Task statement =
Images are not part of the copy; transcribe all the data exactly.

--- BEGIN Raw data ---

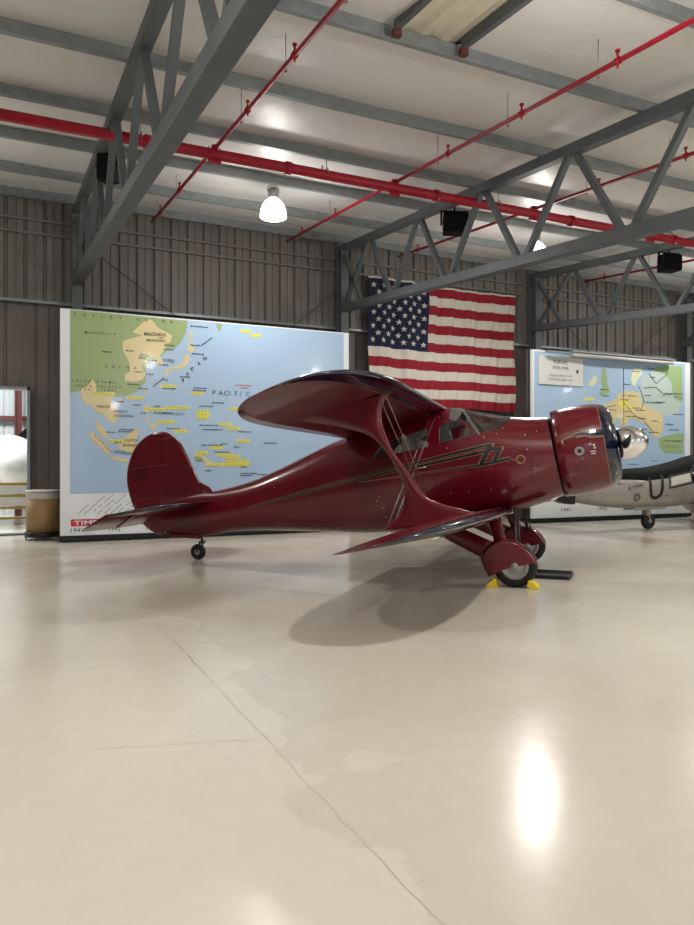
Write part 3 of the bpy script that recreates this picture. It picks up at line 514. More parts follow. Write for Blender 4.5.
spread('1941 - 1945',T['YR'],(T['CBI2'][0]-.1,T['YR'][1]),.048,.003)
put_text(mb,'KOREA',T['KOREA1'],T['KOREA2'],fn,.013,0,.07,.006)
put_text(mb,'PHILIPPINES (U.S.)',T['PHIL1'],T['PHIL2'],fn,.013,0,.065,.005)
put_text(mb,'THAILAND',T['THAI1'],T['THAI2'],fn,.013,0,.055,.004)
put_text(mb,'FRENCH',T['FR1'],(T['FR1'][0]+.26,T['FR1'][1]),fn,.013,0,.055,.004)
put_text(mb,'INDOCHINA',(T['FR1'][0],T['FR1'][1]-.09),(T['FR1'][0]+.4,T['FR1'][1]-.09),fn,.013,0,.055,.004)
spread('PACIFIC',T['PAC1'],(T['PAC2'][0],T['PAC1'][1]),.11,.0,3)
for ch,k in zip('JAPAN',('J','A','P','A2','N')): put_text(mb,ch,T[k],(T[k][0]+.06,T[k][1]+.03),fn,.013,0,.08,.01)
spread('SUMATRA',T['SUM1'],T['SUM2'],.045)
put_text(mb,'DUTCH',(1.26,2.05),(1.52,2.05),fn,.013,0,.055,.004)
put_text(mb,'BORNEO',(1.22,1.95),(1.54,1.95),fn,.013,0,.055,.004)
put_text(mb,'NETHERLANDS',T['NEI'],(T['NEI'][0]+.45,T['NEI'][1]-.05),fn,.013,0,.055,.01)
# connector lines
def seg(a,b,wd,mi_):
    dx,dz=b[0]-a[0],b[1]-a[1]; L=math.hypot(dx,dz); nx_,nz_=-dz/L*wd/2,dx/L*wd/2
    mb.add([fn(a[0]-nx_,a[1]-nz_,.013),fn(b[0]-nx_,b[1]-nz_,.013),fn(b[0]+nx_,b[1]+nz_,.013),fn(a[0]+nx_,a[1]+nz_,.013)],[(0,1,2,3)],mi_)
seg((1.83,3.22),(2.06,3.42),.02,0); seg((2.85,4.15),(3.1,4.35),.02,0)
mb.build('lettering',['map_ink','map_red','white','map_blueink'],t,fix=False)
# timeline strip
mb=MB()
mb.add([fn(a,b,.003) for a,b in ((.2,.32),(6.27,.32),(6.27,.46),(.2,.46))],[(0,1,2,3)],1)
put_text(mb,'TIMELINE',(.26,.345),(1.15,.345),fn,.006,2,.09,.02)
for k,yx in enumerate(('1941','1942','1943','1944','1945')):
    put_text(mb,yx,(.2+.745*k*1.0,.20),(.42+.745*k,.20),fn,.005,0,.085,.0)
x=.32; k=0
while x<6.0:
    L=.35+.12*((k*7)%5); a=(x,.56); n=int(L/.05)
    for j in range(n):
        c=random.Random(k*100+j).random()
        if c<.12: continue
        p=(a[0]+.037*j,a[1]+.033*j)
        if p[1]>.93: break
        seg(p,(p[0]+.026,p[1]+.023),.016,3)
    x+=.13; k+=1
mb.build('timeline',['map_ink','map_red','white','map_grey'],t,fix=False)
# Europe board
t=board(12.92,6.05,'tall white board with a Europe war map, beyond the nose','')
mb=MB()
poly_face(mb,[(.06,.9),(5.82,.9),(5.82,4.66),(.06,4.66)],.003,0)
for k,m,dep in (('pale',1,.005),('green',2,.007),('tan',3,.009),('cream',4,.011),('yellow',5,.011),('tick',6,.013)):
    for q in D['mapR'][k]:
        q=[[min(max(a,.07),5.8),b] for a,b in q]
        if k=='tick': dashes(mb,q,dep,m)
        else: poly_face(mb,q,dep,m)
for (pa) in [[(3.3,3.4),(3.7,3.05),(4.1,2.9),(4.5,2.55)],[(3.9,3.9),(4.1,3.5),(4.0,3.2)],[(4.1,3.85),(4.6,3.9),(4.9,3.7),(5.3,3.72)],[(3.3,4.4),(3.31,2.1)],[(3.0,3.3),(2.7,3.25),(2.4,3.0)],[(4.3,4.3),(4.6,4.0),(5.1,4.35)]]:
    for a,b in zip(pa,pa[1:]): seg(a,b,.018,6)
mb.build('map_print',['map_water','map_pale','map_green2','map_tan','map_cream','map_yellow','map_ink'],t,fix=False)
mb=MB()
spread('SOVIET UNION',(4.75,3.62),(5.65,3.60),.06); spread('GERMANY',(3.25,3.58),(3.8,3.56),.06,.003); spread('POLAND',(4.1,3.45),(4.75,3.43),.05)
spread('TURKEY',(4.85,2.12),(5.5,2.1),.07)
put_text(mb,'1941',(1.0,.30),(1.32,.30),fn,.006,0,.10); put_text(mb,'1942',(2.35,.30),(2.67,.30),fn,.006,0,.10); put_text(mb,'1943',(3.3,.30),(3.62,.30),fn,.006,0,.10)
mb.build('lettering',['map_ink','map_red','white','map_blueink'],t,fix=False)
s=thing('map_title_sign','white title sign reading Europe at the top left of the Europe map','sign',(13.12,15.66,3.78))
mb=MB(); mb.box(0,1.55,0,.03,0,.78); mb.build('sign_panel','map_paper',s,bevel=.004)
mb=MB()
fs=lambda a,b,d:(a,-d,b)
put_text(mb,'EUROPE',(.50,.58),(.98,.58),fs,.004,0,.10,.01); put_text(mb,'1939-1945',(.46,.42),(1.02,.42),fs,.004,0,.10,.0)
put_text(mb,'MAJOR OPERATIONS',(.34,.23),(1.14,.23),fs,.004,1,.07); put_text(mb,'OF WORLD WAR TWO',(.32,.11),(1.16,.11),fs,.004,1,.07)
mb.add([fs(1.34+.045*math.cos(a),.40+.06*math.sin(a),.004) for a in [k*math.pi/4 for k in range(8)]],[tuple(range(8))],0)
mb.build('sign_lettering',['map_ink','map_grey'],s,fix=False)
s=thing('projector_screen','white roll-up screen tube along the top of the Europe map','screen',(14.13,15.5,4.62))
mb=MB(); mb.tube([(0,0,0),(3.85,0,0)],.055,16); mb.build('screen_roll','gutterw',s)
mb=MB(); mb.box(-.05,3.9,-.08,.08,.06,.10); mb.box(-.9,.05,-.05,.05,.0,.05); mb.box(1.95,2.0,-.05,.14,-.03,.12); mb.box(.1,.14,-.03,.14,.06,.1);mb.box(3.7,3.74,-.03,.14,.06,.1); mb.build('mounting_rail','galv',s)

# ---------------------------------------------------------------- drum on its dolly, by the doorway
t=thing('fibre_drum','brown fibre drum with white band and lid beside the Pacific map','drum',(.745,16.6,.17))
mb=MB(); mb.lathe([(0,.315),(.0,.32),(.70,.32)],n=40); mb.build('drum_body','kraft',t)
mb=MB(); mb.lathe([(.69,.323),(.82,.324),(.825,.335),(.865,.335),(.87,.31),(.855,.28),(.855,0)],n=40); mb.build('lid','drumlid',t)
mb=MB(); mb.lathe([(.815,.338),(.84,.338)],n=40); mb.build('locking_ring','galv',t)
t=thing('drum_dolly','low black wheeled dolly under the fibre drum','dolly',(.745,16.6,0))
mb=MB(); mb.lathe([(.06,.34),(.07,.36),(.16,.36),(.17,.34)],n=32); mb.build('platform','black',t)
for k in range(5):
    a=k*2*math.pi/5-.9; mb=MB(); cx,cy=.33*math.cos(a),.33*math.sin(a); mb.tube([(cx-.015,cy,.036),(cx+.015,cy,.036)],.036,12); mb.box(cx-.025,cx+.025,cy-.02,cy+.02,.04,.08); mb.build('caster','hub',t)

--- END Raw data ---

Expected answer =
Write part 3 of the bpy script that recreates this picture. It picks up at line 514. More parts follow. Write for Blender 4.5.
spread('1941 - 1945',T['YR'],(T['CBI2'][0]-.1,T['YR'][1]),.048,.003)
put_text(mb,'KOREA',T['KOREA1'],T['KOREA2'],fn,.013,0,.07,.006)
put_text(mb,'PHILIPPINES (U.S.)',T['PHIL1'],T['PHIL2'],fn,.013,0,.065,.005)
put_text(mb,'THAILAND',T['THAI1'],T['THAI2'],fn,.013,0,.055,.004)
put_text(mb,'FRENCH',T['FR1'],(T['FR1'][0]+.26,T['FR1'][1]),fn,.013,0,.055,.004)
put_text(mb,'INDOCHINA',(T['FR1'][0],T['FR1'][1]-.09),(T['FR1'][0]+.4,T['FR1'][1]-.09),fn,.013,0,.055,.004)
spread('PACIFIC',T['PAC1'],(T['PAC2'][0],T['PAC1'][1]),.11,.0,3)
for ch,k in zip('JAPAN',('J','A','P','A2','N')): put_text(mb,ch,T[k],(T[k][0]+.06,T[k][1]+.03),fn,.013,0,.08,.01)
spread('SUMATRA',T['SUM1'],T['SUM2'],.045)
put_text(mb,'DUTCH',(1.26,2.05),(1.52,2.05),fn,.013,0,.055,.004)
put_text(mb,'BORNEO',(1.22,1.95),(1.54,1.95),fn,.013,0,.055,.004)
put_text(mb,'NETHERLANDS',T['NEI'],(T['NEI'][0]+.45,T['NEI'][1]-.05),fn,.013,0,.055,.01)
# connector lines
def seg(a,b,wd,mi_):
    dx,dz=b[0]-a[0],b[1]-a[1]; L=math.hypot(dx,dz); nx_,nz_=-dz/L*wd/2,dx/L*wd/2
    mb.add([fn(a[0]-nx_,a[1]-nz_,.013),fn(b[0]-nx_,b[1]-nz_,.013),fn(b[0]+nx_,b[1]+nz_,.013),fn(a[0]+nx_,a[1]+nz_,.013)],[(0,1,2,3)],mi_)
seg((1.83,3.22),(2.06,3.42),.02,0); seg((2.85,4.15),(3.1,4.35),.02,0)
mb.build('lettering',['map_ink','map_red','white','map_blueink'],t,fix=False)
# timeline strip
mb=MB()
mb.add([fn(a,b,.003) for a,b in ((.2,.32),(6.27,.32),(6.27,.46),(.2,.46))],[(0,1,2,3)],1)
put_text(mb,'TIMELINE',(.26,.345),(1.15,.345),fn,.006,2,.09,.02)
for k,yx in enumerate(('1941','1942','1943','1944','1945')):
    put_text(mb,yx,(.2+.745*k*1.0,.20),(.42+.745*k,.20),fn,.005,0,.085,.0)
x=.32; k=0
while x<6.0:
    L=.35+.12*((k*7)%5); a=(x,.56); n=int(L/.05)
    for j in range(n):
        c=random.Random(k*100+j).random()
        if c<.12: continue
        p=(a[0]+.037*j,a[1]+.033*j)
        if p[1]>.93: break
        seg(p,(p[0]+.026,p[1]+.023),.016,3)
    x+=.13; k+=1
mb.build('timeline',['map_ink','map_red','white','map_grey'],t,fix=False)
# Europe board
t=board(12.92,6.05,'tall white board with a Europe war map, beyond the nose','')
mb=MB()
poly_face(mb,[(.06,.9),(5.82,.9),(5.82,4.66),(.06,4.66)],.003,0)
for k,m,dep in (('pale',1,.005),('green',2,.007),('tan',3,.009),('cream',4,.011),('yellow',5,.011),('tick',6,.013)):
    for q in D['mapR'][k]:
        q=[[min(max(a,.07),5.8),b] for a,b in q]
        if k=='tick': dashes(mb,q,dep,m)
        else: poly_face(mb,q,dep,m)
for (pa) in [[(3.3,3.4),(3.7,3.05),(4.1,2.9),(4.5,2.55)],[(3.9,3.9),(4.1,3.5),(4.0,3.2)],[(4.1,3.85),(4.6,3.9),(4.9,3.7),(5.3,3.72)],[(3.3,4.4),(3.31,2.1)],[(3.0,3.3),(2.7,3.25),(2.4,3.0)],[(4.3,4.3),(4.6,4.0),(5.1,4.35)]]:
    for a,b in zip(pa,pa[1:]): seg(a,b,.018,6)
mb.build('map_print',['map_water','map_pale','map_green2','map_tan','map_cream','map_yellow','map_ink'],t,fix=False)
mb=MB()
spread('SOVIET UNION',(4.75,3.62),(5.65,3.60),.06); spread('GERMANY',(3.25,3.58),(3.8,3.56),.06,.003); spread('POLAND',(4.1,3.45),(4.75,3.43),.05)
spread('TURKEY',(4.85,2.12),(5.5,2.1),.07)
put_text(mb,'1941',(1.0,.30),(1.32,.30),fn,.006,0,.10); put_text(mb,'1942',(2.35,.30),(2.67,.30),fn,.006,0,.10); put_text(mb,'1943',(3.3,.30),(3.62,.30),fn,.006,0,.10)
mb.build('lettering',['map_ink','map_red','white','map_blueink'],t,fix=False)
s=thing('map_title_sign','white title sign reading Europe at the top left of the Europe map','sign',(13.12,15.66,3.78))
mb=MB(); mb.box(0,1.55,0,.03,0,.78); mb.build('sign_panel','map_paper',s,bevel=.004)
mb=MB()
fs=lambda a,b,d:(a,-d,b)
put_text(mb,'EUROPE',(.50,.58),(.98,.58),fs,.004,0,.10,.01); put_text(mb,'1939-1945',(.46,.42),(1.02,.42),fs,.004,0,.10,.0)
put_text(mb,'MAJOR OPERATIONS',(.34,.23),(1.14,.23),fs,.004,1,.07); put_text(mb,'OF WORLD WAR TWO',(.32,.11),(1.16,.11),fs,.004,1,.07)
mb.add([fs(1.34+.045*math.cos(a),.40+.06*math.sin(a),.004) for a in [k*math.pi/4 for k in range(8)]],[tuple(range(8))],0)
mb.build('sign_lettering',['map_ink','map_grey'],s,fix=False)
s=thing('projector_screen','white roll-up screen tube along the top of the Europe map','screen',(14.13,15.5,4.62))
mb=MB(); mb.tube([(0,0,0),(3.85,0,0)],.055,16); mb.build('screen_roll','gutterw',s)
mb=MB(); mb.box(-.05,3.9,-.08,.08,.06,.10); mb.box(-.9,.05,-.05,.05,.0,.05); mb.box(1.95,2.0,-.05,.14,-.03,.12); mb.box(.1,.14,-.03,.14,.06,.1);mb.box(3.7,3.74,-.03,.14,.06,.1); mb.build('mounting_rail','galv',s)

# ---------------------------------------------------------------- drum on its dolly, by the doorway
t=thing('fibre_drum','brown fibre drum with white band and lid beside the Pacific map','drum',(.745,16.6,.17))
mb=MB(); mb.lathe([(0,.315),(.0,.32),(.70,.32)],n=40); mb.build('drum_body','kraft',t)
mb=MB(); mb.lathe([(.69,.323),(.82,.324),(.825,.335),(.865,.335),(.87,.31),(.855,.28),(.855,0)],n=40); mb.build('lid','drumlid',t)
mb=MB(); mb.lathe([(.815,.338),(.84,.338)],n=40); mb.build('locking_ring','galv',t)
t=thing('drum_dolly','low black wheeled dolly under the fibre drum','dolly',(.745,16.6,0))
mb=MB(); mb.lathe([(.06,.34),(.07,.36),(.16,.36),(.17,.34)],n=32); mb.build('platform','black',t)
for k in range(5):
    a=k*2*math.pi/5-.9; mb=MB(); cx,cy=.33*math.cos(a),.33*math.sin(a); mb.tube([(cx-.015,cy,.036),(cx+.015,cy,.036)],.036,12); mb.box(cx-.025,cx+.025,cy-.02,cy+.02,.04,.08); mb.build('caster','hub',t)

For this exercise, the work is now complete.